What is “impact” in social sciences? In practice it’s often a case of repeated efforts by departments to persuade some authority or quango to say it took into account one of its studies in constructing some outreach or equality programme. With history, for instance, contacts with the heritage industry certainly help. So — perhaps predictably — does getting someone to certify that you have engendered progress in social welfare, gender and sexuality issues, or attacked social injustice and inequality.

It’s hard to see it as either time or resources well spent

In assessing research environment, yet more difficulties emerge. Either an academic feels inspired or they don’t; a university department either gels or disintegrates. Unfortunately there’s no plausible way to measure intangibles like that. 

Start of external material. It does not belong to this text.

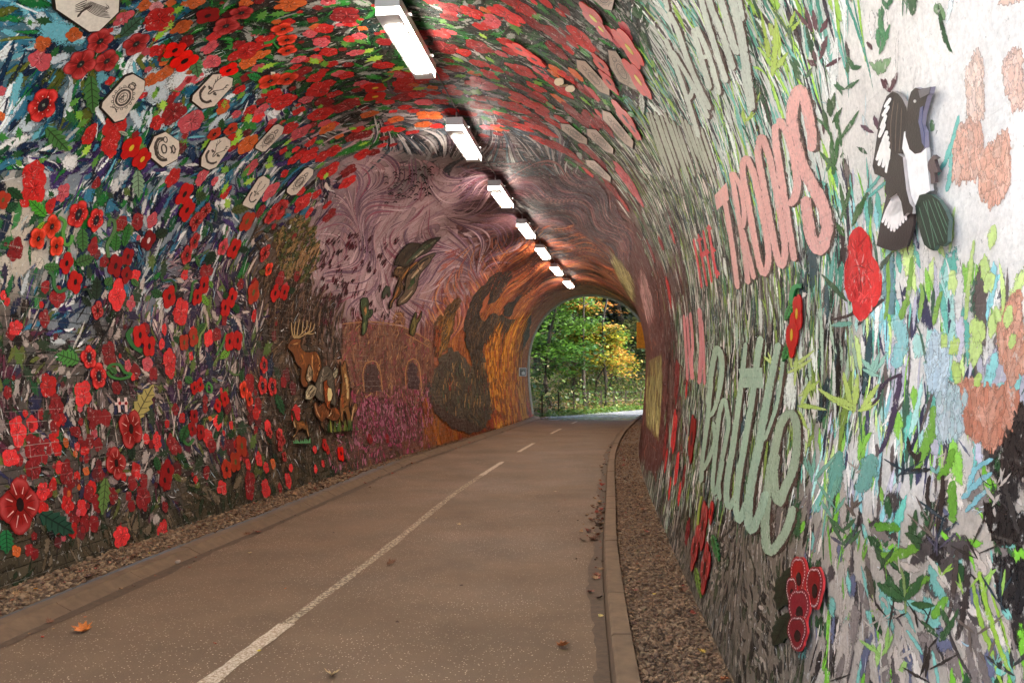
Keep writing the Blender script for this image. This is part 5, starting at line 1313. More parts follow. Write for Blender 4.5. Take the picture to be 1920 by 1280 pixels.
# ------------------------------------------------------------------ magpie
T1 = lambda l: [(1440+x/3.0, y/3.0) for x, y in l]
r = root_at('magpie_cutout', 1715, 300, "large black and white magpie board flying upward on the pale right wall, beak pointing up", 'magpie')
BK = (28,20,20); 
poly_part(r, 'upper_wing', T1([(745,508),(712,535),(690,585),(672,640),(655,760),(630,930),(640,975),(665,985),(700,1000),(722,1018),(735,960),(750,890),(775,862),(805,862),(818,740),(832,650),(825,600),(800,550),(775,520)]), BK, .0124, .0234, side=(150,142,138))
for pts, w in (([(738,545),(700,600)],5),([(728,590),(688,650)],5.5),([(712,640),(678,720)],5.5),([(705,690),(668,770)],5.5),([(716,730),(655,900)],6),([(722,760),(666,930)],6),([(726,790),(690,940)],6),([(728,830),(710,970)],6)):
    q_ = T1(pts); mb = MB(); pribbon(mb, q_, [w*1.0, w*1.35, w*.9], lin((244,242,240)), .0248, rough=.03, step=3)
    mb.build('wing_feather', M_BOARD, r)
for p in (((760,560),(742,700),(745,850)),((785,570),(772,700),(768,850)),((805,600),(800,720),(790,850))):
    mb = MB(); pribbon(mb, T1(p), 1.5, lin((96,80,74)), .0275, rough=.1); mb.build('feather_line', M_BOARD, r)
poly_part(r, 'head', T1([(845,560),(860,510),(885,487),(912,495),(940,490),(975,483),(968,520),(955,535),(942,580),(925,640),(918,700),(935,740),(938,825),(915,855),(882,862),(850,835),(828,760),(832,660)]), (24,18,18), .0146, .0278, side=(130,124,140))
poly_part(r, 'beak', T1([(905,500),(940,492),(977,482),(968,520),(950,528),(915,545)]), (104,102,106), .0278, .0295)
poly_part(r, 'throat_sheen', T1([(915,600),(932,590),(925,680),(940,750),(938,820),(925,800),(915,720),(905,680)]), (86,92,130), .0278, .0292)
mb = MB(); slab(mb, pblob(1440+885/3, 563/3, 2.2, 3, None, 0, k=10, lob=1, amp=0), lin((220,216,210)), .0278, .0300); mb.build('eye', M_BOARD, r)
poly_part(r, 'belly', T1([(818,735),(832,760),(850,835),(882,862),(915,855),(945,828),(950,920),(960,1000),(968,1070),(935,1090),(905,1130),(882,1155),(858,1100),(842,1000),(832,900),(806,830)]), (240,238,238), .0157, .0267, side=(190,186,184))
poly_part(r, 'lower_wing', T1([(745,900),(762,868),(795,860),(825,880),(834,960),(845,1060),(865,1140),(885,1165),(880,1200),(850,1195),(830,1215),(815,1130),(790,1085),(745,1115),(718,1075),(730,980)]), BK, .0245, .0344, side=(190,180,176))
poly_part(r, 'feather_board', T1([(745,1112),(790,1085),(832,1120),(870,1180),(870,1260),(850,1330),(830,1385),(790,1400),(740,1410),(690,1395),(655,1380),(680,1240),(712,1100)]), (36,26,30), .0179, .0256, side=(60,50,50))
for k in range(9):
    t = k/8; q_ = T1([(755+t*45, 1100-t*10+abs(t-.5)*10), (690+t*140, 1310-abs(t-.45)*130)]); mb = MB(); pribbon(mb, q_, [3, 8, 4], lin((242,236,236)), .0270, rough=.03, step=3); mb.build('wing_feather', M_BOARD, r)
poly_part(r, 'tail', T1([(882,1160),(908,1095),(935,1088),(975,1092),(1020,1125),(1055,1180),(1078,1235),(1072,1300),(1070,1360),(1040,1385),(1010,1375),(990,1410),(965,1400),(935,1375),(915,1320),(895,1240)]), (14,42,30), .0168, .0278, side=(84,100,92))
for p in (((930,1130),(1020,1370)),((960,1120),(1050,1360)),((905,1160),(975,1395)),((945,1125),(1000,1400)),((985,1110),(1066,1320)),((1010,1130),(1072,1280))):
    mb = MB(); pribbon(mb, T1(p), 1.6, lin((84,124,104)), .0281, rough=.1); mb.build('tail_line', M_BOARD, r)
poly_part(r, 'foot', T1([(955,905),(985,868),(1008,885),(990,895),(1000,935),(1016,965),(990,970),(994,1025),(970,1032),(966,975),(948,940)]), (92,76,76), .0168, .0256)

# ------------------------------------------------------------------ animals and birds on the far left wall
S6 = lambda l: [(500+x/4.572, 560+y/4.572) for x, y in l]
S7 = lambda l: [(680+x/4.415, 430+y/4.415) for x, y in l]
r = root_at('stag_cutout', 580, 670, "brown stag board with tall pale antlers standing at the left of the animal group", 'stag')
poly_part(r, 'body', S6([(162,420),(170,385),(205,345),(240,340),(285,350),(275,385),(290,430),(330,455),(405,450),(440,490),(455,560),(450,630),(425,690),(400,720),(375,700),(360,640),(330,760),(300,755),(275,700),(282,600),(240,560),(215,480),(185,445)]), (150,86,44), .0110, .0220,
          lines=[(S6([(380,480),(375,560),(385,660)]), 2.2, (206,150,90)), (S6([(420,480),(440,560),(420,660)]), 1.6, (206,150,90)), (S6([(215,390),(250,380)]), 1.6, (210,170,110)), (S6([(240,430),(270,520)]), 3, (110,66,40)), (S6([(285,470),(300,560)]), 2, (206,130,60)), (S6([(190,400),(200,395)]), 2, (30,24,20))])
mb = MB()
for pts in ([(230,345),(205,280),(200,200)],[(238,345),(225,270),(238,190)],[(245,340),(255,260),(272,170)],[(250,330),(290,290),(300,190)],[(285,300),(330,250),(335,180)],[(300,300),(350,280),(370,195)],[(320,305),(380,270),(400,210)],[(340,300),(380,300),(405,290)],[(240,345),(290,320),(360,280)]):
    pribbon(mb, S6(pts), [2.4, 1.8, 1.2], lin((190,160,110)), .0160, rough=.05, step=3)
mb.build('antler', M_BOARD, r)
r = root_at('owl_cutout', 577, 700, "small speckled owl board perched in front of the stag", 'owl')
poly_part(r, 'body', S6([(345,560),(325,620),(318,690),(335,720),(365,700),(378,650),(368,600)]), (176,150,116), .0220, .0290, lines=[(S6([(340,600),(355,680)]), 2, (90,66,44)), (S6([(330,650),(350,700)]), 1.6, (220,200,170))])
r = root_at('badger_cutout', 600, 720, "grey badger board with a striped white face turned down to the left", 'badger')
poly_part(r, 'body', S6([(400,730),(420,680),(440,620),(465,585),(500,572),(540,610),(560,680),(565,770),(580,880),(570,915),(530,900),(470,880),(430,870),(400,830)]), (112,102,88), .0140, .0270, lines=[(S6([(470,600),(450,700),(440,800)]), 3, (146,136,120)), (S6([(510,590),(500,680)]), 3, (80,72,62)), (S6([(550,640),(585,620),(590,600)]), 2.5, (210,196,160))])
poly_part(r, 'head', S6([(310,800),(340,745),(365,735),(410,765),(390,830),(345,870),(310,860)]), (196,180,146), .0270, .0330, lines=[(S6([(325,830),(350,790),(375,755)]), 2.6, (36,28,24)), (S6([(345,850),(365,815),(395,780)]), 2, (60,48,38))])
poly_part(r, 'tail', S6([(545,640),(575,600),(592,595),(588,650),(560,690)]), (206,194,158), .0270, .0310)
r = root_at('squirrel_cutout', 610, 745, "orange squirrel board with a cream belly in the middle of the animals", 'squirrel')
poly_part(r, 'body', S6([(465,710),(495,690),(500,740),(540,790),(545,850),(520,900),(530,960),(500,940),(475,870),(470,790)]), (176,84,36), .0280, .0350)
poly_part(r, 'belly', S6([(505,765),(530,770),(542,820),(530,870),(505,880),(498,820)]), (222,204,146), .0350, .0365)
r = root_at('fox_cutout', 615, 780, "curled russet fox board lying low between the badger and the hare", 'fox')
poly_part(r, 'body', S6([(385,900),(405,880),(425,930),(470,890),(500,900),(530,940),(570,925),(605,950),(615,1010),(590,1045),(545,1050),(490,1020),(460,1060),(425,1030),(395,980)]), (140,80,44), .0150, .0270, lines=[(S6([(530,940),(535,980),(505,1015)]), 2, (226,200,160)), (S6([(400,900),(410,960),(440,1020)]), 2, (196,150,110)), (S6([(570,940),(600,990)]), 4, (170,86,40))])
poly_part(r, 'leg', S6([(425,1020),(465,1030),(480,1120),(505,1150),(480,1140),(450,1080)]), (120,84,56), .0150, .0220)
r = root_at('hare_cutout', 644, 740, "tall brown hare board standing upright with long ears, right of the badger", 'hare')
poly_part(r, 'body', S6([(612,535),(632,580),(655,528),(668,560),(672,610),(690,680),(700,760),(702,860),(690,930),(706,1000),(700,1080),(680,1100),(670,1000),(645,960),(640,1060),(618,1040),(608,900),(625,790),(630,700),(620,620)]), (166,112,62), .0130, .0240, lines=[(S6([(655,640),(675,740),(680,860)]), 4, (212,184,130)), (S6([(640,640),(635,720)]), 2, (100,60,36)), (S6([(630,820),(640,940)]), 4, (160,80,40)), (S6([(645,600),(655,605)]), 2, (40,26,20))])
r = root_at('fawn_cutout', 660, 790, "small tan leveret board beside the standing hare's feet", 'leveret')
poly_part(r, 'body', S6([(710,1000),(715,930),(740,895),(765,900),(768,940),(745,990),(725,1040),(722,1090),(705,1100),(695,1060)]), (176,120,66), .0110, .0200, lines=[(S6([(740,920),(720,1000),(710,1080)]), 2, (216,186,140))])
r = root_at('rabbit_cutout', 560, 800, "small running rabbit board with upright ears, lowest and leftmost of the animals", 'rabbit')
poly_part(r, 'body', S6([(200,960),(215,965),(235,1035),(255,1055),(300,1045),(325,1075),(320,1020),(335,1060),(345,1110),(355,1170),(345,1200),(325,1130),(290,1110),(258,1130),(240,1170),(210,1195),(205,1180),(235,1150),(240,1120),(215,1100),(212,1050),(220,1020)]), (140,92,50), .0110, .0210, lines=[(S6([(215,1050),(230,1100)]), 2, (206,176,130)), (S6([(330,1110),(345,1180)]), 1.6, (196,160,110)), (S6([(240,1140),(215,1185)]), 1.6, (206,176,120)), (S6([(265,1070),(310,1080)]), 4, (170,104,50))])
r = root_at('grass_tuft_cutout', 622, 802, "green and olive grass tufts cut from board under the animals", 'grass tuft')
for base, cs in (((490,770,1150,1060), ((70,110,50),(110,120,50),(140,140,60),(60,90,44))),):
    for k in range(22):
        x = rng.uniform(490, 750); y0_ = 1150 - (x-490)*.08; h_ = rng.uniform(50, 110)
        mb = MB(); pribbon(mb, S6([(x, y0_), (x+rng.uniform(-12, 12), y0_-h_)]), [5, 3, 1], lin(cs[rng.integers(4)]), .0220 + .0042*k, step=4); mb.build('blade', M_BOARD, r)
r = root_at('grass_tuft_cutout', 561, 827, "pale green grass tuft board under the running rabbit", 'grass tuft')
for k in range(10):
    x = 225 + k*12; mb = MB(); pribbon(mb, S6([(x, 1240), (x+rng.uniform(-10, 16), 1240-rng.uniform(20, 44))]), [4, 3, 1], lin((96,160,104)), .0140+.0042*k, step=4); mb.build('blade', M_BOARD, r)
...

The result is predictable: a concentration on other things more readily measured, even if of less clear utility. Large grants from funders, for example, are welcome (as if the quality of a research culture depended on its expenditure). So are bureaucratic procedures for things like mentoring staff — the more detailed and meticulous the better. And, as if you hadn’t guessed, a good deal of attention goes to the ability to document a commitment to EDI (equality, diversity and inclusion), where the HR department probably has the necessary codes of practice, procedures and so on conveniently ready to hand.

For all the good faith of those involved, it’s hard to see this operation as either time or resources well spent, or something likely to improve either scholarship or student education. Obvious cases aside, estimating the quality of an academic article, or how inspiring a university department is to work in, remains very subjective and open to argument. Nor, at least in the social sciences, is it clear that we want to encourage the angling of research to catch the eye of public authority or quango bureaucrats to obtain a good “impact” score.

This leaves one question: if not this flawed exercise in creative paper-shuffling, what should inform decisions about public university subventions? We can’t simply entrust it to the judgement of some panel of the great and the good. Nor should we leave it in the hands of institutions themselves. If, for example, we put a premium on good degrees, or on admission of those not traditionally qualified, that will simply lead to discreet grade inflation or dumbing-down.

On this we have to remain open to ideas. But here’s an initial suggestion. Perhaps we should leave it up to the consumers, with a twist. How about making payments dependent on the grades of students the institution manages to attract to study, on the basis that the higher the grades a student has the more likelihood that they will call out nonsense and indolence? It’s an idea worth thinking about.